Dans un communiqué du mois de juillet 2016, la CBCI avait déjà publié des recommandations concernant le National Education Policy 2016, qui dénonçaient à la fois le contenu de la loi et le manque de concertation de la part du gouvernement fédéral. Si les évêques catholiques avaient salué l’initiative du gouvernement fédéral de vouloir réorganiser le système éducatif indien en développant l’éducation dans les zones rurales, ils s’étaient néanmoins inquiétés du contenu de ce projet qui, selon eux, « compromet le pluralisme, les droits constitutionnels des minorités et la protection des plus faibles, les aborigènes et les dalits ».

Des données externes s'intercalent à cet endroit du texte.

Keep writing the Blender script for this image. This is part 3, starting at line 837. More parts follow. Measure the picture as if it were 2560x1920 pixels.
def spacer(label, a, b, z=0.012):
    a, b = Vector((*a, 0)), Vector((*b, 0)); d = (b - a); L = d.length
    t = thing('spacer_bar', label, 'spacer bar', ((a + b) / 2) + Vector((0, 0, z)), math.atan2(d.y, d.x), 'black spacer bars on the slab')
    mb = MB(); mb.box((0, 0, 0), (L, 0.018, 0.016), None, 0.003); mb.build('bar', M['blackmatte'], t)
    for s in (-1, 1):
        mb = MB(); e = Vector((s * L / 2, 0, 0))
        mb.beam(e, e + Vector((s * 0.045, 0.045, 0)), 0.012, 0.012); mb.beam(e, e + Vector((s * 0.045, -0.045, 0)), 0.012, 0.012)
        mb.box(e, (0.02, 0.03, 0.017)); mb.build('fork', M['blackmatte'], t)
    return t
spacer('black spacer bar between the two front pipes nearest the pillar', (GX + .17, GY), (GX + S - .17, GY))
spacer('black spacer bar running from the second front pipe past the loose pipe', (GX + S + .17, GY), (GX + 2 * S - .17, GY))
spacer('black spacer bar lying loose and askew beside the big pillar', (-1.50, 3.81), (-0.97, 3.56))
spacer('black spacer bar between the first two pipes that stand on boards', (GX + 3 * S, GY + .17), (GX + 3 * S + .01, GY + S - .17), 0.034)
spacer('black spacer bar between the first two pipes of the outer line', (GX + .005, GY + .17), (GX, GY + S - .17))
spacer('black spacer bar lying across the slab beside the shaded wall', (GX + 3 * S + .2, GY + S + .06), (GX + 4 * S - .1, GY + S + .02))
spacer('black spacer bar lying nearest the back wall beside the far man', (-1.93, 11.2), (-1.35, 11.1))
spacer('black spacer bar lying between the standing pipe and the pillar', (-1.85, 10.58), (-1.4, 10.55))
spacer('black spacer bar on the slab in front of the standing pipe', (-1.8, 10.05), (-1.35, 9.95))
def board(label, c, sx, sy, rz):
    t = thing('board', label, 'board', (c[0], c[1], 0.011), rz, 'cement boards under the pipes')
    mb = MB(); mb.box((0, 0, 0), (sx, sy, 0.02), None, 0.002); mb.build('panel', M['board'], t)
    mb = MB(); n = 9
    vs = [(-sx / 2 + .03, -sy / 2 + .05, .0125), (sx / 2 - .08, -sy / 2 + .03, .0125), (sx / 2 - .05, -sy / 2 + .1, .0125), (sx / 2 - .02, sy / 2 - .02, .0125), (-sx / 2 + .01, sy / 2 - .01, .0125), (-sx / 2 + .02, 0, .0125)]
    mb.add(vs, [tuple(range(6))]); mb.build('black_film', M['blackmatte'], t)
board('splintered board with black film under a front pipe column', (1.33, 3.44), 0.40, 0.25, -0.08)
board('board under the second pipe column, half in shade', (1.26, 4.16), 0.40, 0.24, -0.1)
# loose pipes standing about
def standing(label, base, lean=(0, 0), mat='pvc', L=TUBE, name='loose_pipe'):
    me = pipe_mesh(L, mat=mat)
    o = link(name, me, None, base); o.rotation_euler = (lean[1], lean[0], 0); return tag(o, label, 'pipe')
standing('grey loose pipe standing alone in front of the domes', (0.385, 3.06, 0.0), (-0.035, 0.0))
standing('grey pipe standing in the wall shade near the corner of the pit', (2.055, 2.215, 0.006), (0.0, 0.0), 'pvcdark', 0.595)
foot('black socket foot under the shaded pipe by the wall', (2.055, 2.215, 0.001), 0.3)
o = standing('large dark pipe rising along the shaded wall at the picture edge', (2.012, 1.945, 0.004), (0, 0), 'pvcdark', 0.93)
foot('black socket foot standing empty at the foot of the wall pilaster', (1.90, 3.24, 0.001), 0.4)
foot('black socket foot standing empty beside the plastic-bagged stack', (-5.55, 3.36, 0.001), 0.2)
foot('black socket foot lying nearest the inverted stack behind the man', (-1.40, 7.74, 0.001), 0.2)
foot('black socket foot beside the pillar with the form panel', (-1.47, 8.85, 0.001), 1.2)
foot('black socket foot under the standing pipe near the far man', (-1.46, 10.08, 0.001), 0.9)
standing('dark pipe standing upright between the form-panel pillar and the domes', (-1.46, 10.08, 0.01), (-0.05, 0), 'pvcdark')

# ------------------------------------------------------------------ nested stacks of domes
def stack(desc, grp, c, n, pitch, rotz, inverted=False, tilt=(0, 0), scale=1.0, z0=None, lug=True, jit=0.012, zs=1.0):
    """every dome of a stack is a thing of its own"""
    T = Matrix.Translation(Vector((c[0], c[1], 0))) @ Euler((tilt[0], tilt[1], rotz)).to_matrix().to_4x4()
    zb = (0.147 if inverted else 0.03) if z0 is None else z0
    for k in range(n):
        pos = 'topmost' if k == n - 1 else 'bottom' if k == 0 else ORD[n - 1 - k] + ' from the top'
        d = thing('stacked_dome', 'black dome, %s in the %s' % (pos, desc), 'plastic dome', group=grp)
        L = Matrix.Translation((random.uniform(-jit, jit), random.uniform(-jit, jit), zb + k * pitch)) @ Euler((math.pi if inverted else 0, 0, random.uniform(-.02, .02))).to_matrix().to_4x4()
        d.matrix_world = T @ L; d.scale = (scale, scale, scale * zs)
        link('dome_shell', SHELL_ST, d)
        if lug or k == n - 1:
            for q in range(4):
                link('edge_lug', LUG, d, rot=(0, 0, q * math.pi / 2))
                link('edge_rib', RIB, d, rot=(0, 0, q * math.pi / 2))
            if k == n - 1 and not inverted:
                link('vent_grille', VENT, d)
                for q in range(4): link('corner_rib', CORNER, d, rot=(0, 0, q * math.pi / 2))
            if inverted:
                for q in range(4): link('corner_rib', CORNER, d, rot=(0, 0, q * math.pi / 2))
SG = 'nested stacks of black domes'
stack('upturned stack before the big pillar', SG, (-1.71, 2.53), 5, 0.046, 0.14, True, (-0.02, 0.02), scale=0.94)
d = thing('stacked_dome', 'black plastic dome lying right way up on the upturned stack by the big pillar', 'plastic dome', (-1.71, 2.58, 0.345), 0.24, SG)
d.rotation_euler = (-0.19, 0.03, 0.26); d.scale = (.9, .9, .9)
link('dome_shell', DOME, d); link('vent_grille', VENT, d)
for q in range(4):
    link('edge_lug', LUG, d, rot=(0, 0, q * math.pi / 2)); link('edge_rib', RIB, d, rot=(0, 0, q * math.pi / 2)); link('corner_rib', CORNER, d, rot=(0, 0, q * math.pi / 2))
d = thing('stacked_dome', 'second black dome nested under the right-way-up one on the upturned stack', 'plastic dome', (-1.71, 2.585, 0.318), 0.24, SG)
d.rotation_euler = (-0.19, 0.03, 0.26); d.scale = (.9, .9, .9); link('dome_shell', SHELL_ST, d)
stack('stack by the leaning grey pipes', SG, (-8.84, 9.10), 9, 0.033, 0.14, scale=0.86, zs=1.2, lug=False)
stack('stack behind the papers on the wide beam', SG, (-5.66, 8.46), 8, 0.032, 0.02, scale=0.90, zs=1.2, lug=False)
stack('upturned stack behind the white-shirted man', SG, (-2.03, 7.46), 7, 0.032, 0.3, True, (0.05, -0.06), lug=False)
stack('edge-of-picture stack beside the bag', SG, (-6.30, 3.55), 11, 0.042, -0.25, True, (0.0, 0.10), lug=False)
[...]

Une tentative d’hégémonie hindoue ?
Pour certains opposants politiques, ce projet de réforme de la politique éducative est perçu comme une nouvelle tentative du BJP, le parti nationaliste hindou au pouvoir depuis 2014, de favoriser l’hégémonie hindoue, cette fois-ci au sein de l’éducation nationale. « Ces branches nationalistes hindous veulent imposer leur volonté et leur idéologie en modifiant la politique éducative, a déclaré Digvijay Singh, membre du Parti du Congrès, actuellement dans l’opposition. Nous voulons que le gouvernement retire son projet de politique éducative nationale. Il devrait y avoir un dialogue ouvert avec les partenaires concernés, avant d’envisager tout changement. »
Cet été, le gouvernement avait déjà crispé les sensibilités religieuses et politiques avec l’avancée du projet d’adoption d’un Code civil unique, baptisé « Uniform Civil Code » (UCC), qui visait à instaurer un code homogène pour remplacer les divers droits des familles, différents selon l’appartenance religieuse des Indiens. Certains observateurs y voyaient là aussi un moyen d’assimiler les minorités, notamment les musulmans, à un projet d’hindouisation de la société, en généralisant à l’ensemble de la population indienne le Code civil hindou.